**Short task**
Skip every image and restate the data word for word.
** START OF Information supplied **
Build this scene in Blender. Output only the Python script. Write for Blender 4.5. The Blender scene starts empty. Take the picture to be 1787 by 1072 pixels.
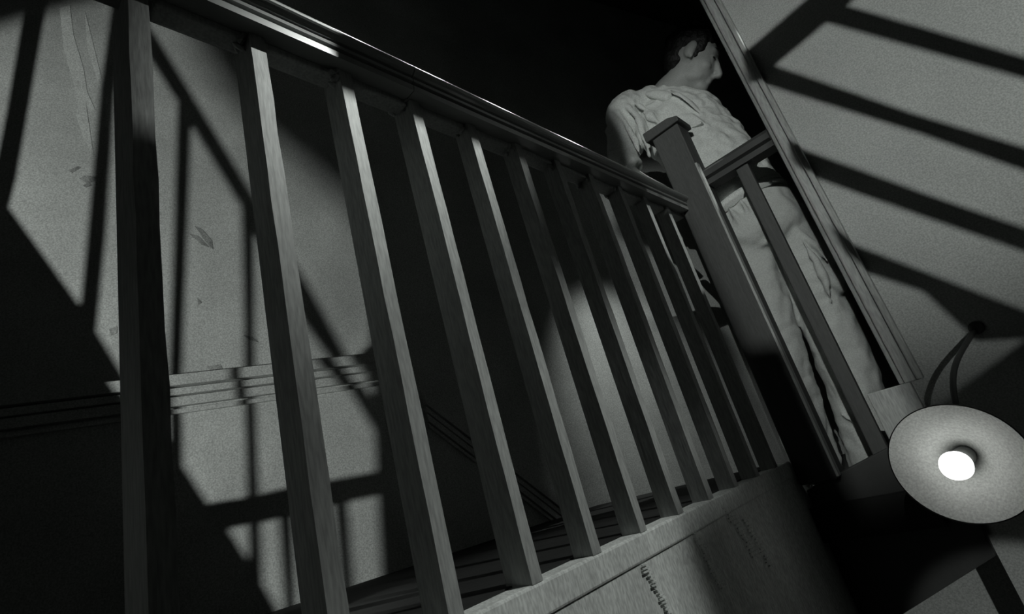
import bpy, bmesh, math, random
from mathutils import Vector, Matrix
random.seed(7)
scn = bpy.context.scene
COL = scn.collection
S = 0.55                                    # one layout unit in metres
# ------------------------------------------------------------------ camera
FPX, CX, CY = 925.0, 893.5, 536.0
RX = Vector((0.67836779, -0.41123194, -0.60885584))   # world axes seen in camera space (right, down, forward)
RY = Vector((0.68700085, 0.06124073, 0.72407141))
RZ = Vector((-0.26047451, -0.9094712, 0.32406042))
cam_d = bpy.data.cameras.new('camera'); cam = bpy.data.objects.new('camera', cam_d); COL.objects.link(cam)
cam_d.sensor_width = 36; cam_d.lens = FPX / 1787 * 36; cam_d.clip_start = 0.01
r = Vector((RX[0], RY[0], RZ[0])); d = Vector((RX[1], RY[1], RZ[1])); f = Vector((RX[2], RY[2], RZ[2]))
M = Matrix.Identity(4)
for i in range(3):
    M[i][0] = r[i]; M[i][1] = -d[i]; M[i][2] = -f[i]
cam.matrix_world = M
scn.camera = cam
# ------------------------------------------------------------------ world, exposure
w = bpy.data.worlds.new('world'); scn.world = w; w.use_nodes = True
w.node_tree.nodes['Background'].inputs[0].default_value = (0.9, 1.0, 0.92, 1)
w.node_tree.nodes['Background'].inputs[1].default_value = 0.003
scn.view_settings.view_transform = 'Standard'; scn.view_settings.look = 'None'
scn.view_settings.exposure = 0; scn.view_settings.gamma = 1

def V(x, y, z): return Vector((x, y, z)) * S
def spot(name, loc, tgt, power, angle, blend=0.3, radius=0.03):
    l = bpy.data.lights.new(name, 'SPOT'); l.energy = power; l.spot_size = math.radians(angle)
    l.spot_blend = blend; l.shadow_soft_size = radius; l.color = (0.96, 1.0, 0.965)
    o = bpy.data.objects.new(name, l); COL.objects.link(o); o.location = V(*loc)
    o.rotation_euler = (V(*tgt) - V(*loc)).to_track_quat('-Z', 'Y').to_euler()
    return o
L1 = (-1.5, -3.0, 0.0)        # behind the camera, towards the corridor wall
L2 = (1.3, -1.0, 0.1)         # right of the camera, towards the end wall
L3 = (0.61, -1.6, 2.07)         # right of the camera, towards the man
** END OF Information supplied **
**Reply to the exercise**
Build this scene in Blender. Output only the Python script. Write for Blender 4.5. The Blender scene starts empty. Take the picture to be 1787 by 1072 pixels.
import bpy, bmesh, math, random
from mathutils import Vector, Matrix
random.seed(7)
scn = bpy.context.scene
COL = scn.collection
S = 0.55                                    # one layout unit in metres
# ------------------------------------------------------------------ camera
FPX, CX, CY = 925.0, 893.5, 536.0
RX = Vector((0.67836779, -0.41123194, -0.60885584))   # world axes seen in camera space (right, down, forward)
RY = Vector((0.68700085, 0.06124073, 0.72407141))
RZ = Vector((-0.26047451, -0.9094712, 0.32406042))
cam_d = bpy.data.cameras.new('camera'); cam = bpy.data.objects.new('camera', cam_d); COL.objects.link(cam)
cam_d.sensor_width = 36; cam_d.lens = FPX / 1787 * 36; cam_d.clip_start = 0.01
r = Vector((RX[0], RY[0], RZ[0])); d = Vector((RX[1], RY[1], RZ[1])); f = Vector((RX[2], RY[2], RZ[2]))
M = Matrix.Identity(4)
for i in range(3):
    M[i][0] = r[i]; M[i][1] = -d[i]; M[i][2] = -f[i]
cam.matrix_world = M
scn.camera = cam
# ------------------------------------------------------------------ world, exposure
w = bpy.data.worlds.new('world'); scn.world = w; w.use_nodes = True
w.node_tree.nodes['Background'].inputs[0].default_value = (0.9, 1.0, 0.92, 1)
w.node_tree.nodes['Background'].inputs[1].default_value = 0.003
scn.view_settings.view_transform = 'Standard'; scn.view_settings.look = 'None'
scn.view_settings.exposure = 0; scn.view_settings.gamma = 1

def V(x, y, z): return Vector((x, y, z)) * S
def spot(name, loc, tgt, power, angle, blend=0.3, radius=0.03):
    l = bpy.data.lights.new(name, 'SPOT'); l.energy = power; l.spot_size = math.radians(angle)
    l.spot_blend = blend; l.shadow_soft_size = radius; l.color = (0.96, 1.0, 0.965)
    o = bpy.data.objects.new(name, l); COL.objects.link(o); o.location = V(*loc)
    o.rotation_euler = (V(*tgt) - V(*loc)).to_track_quat('-Z', 'Y').to_euler()
    return o
L1 = (-1.5, -3.0, 0.0)        # behind the camera, towards the corridor wall
L2 = (1.3, -1.0, 0.1)         # right of the camera, towards the end wall
L3 = (0.61, -1.6, 2.07)         # right of the camera, towards the man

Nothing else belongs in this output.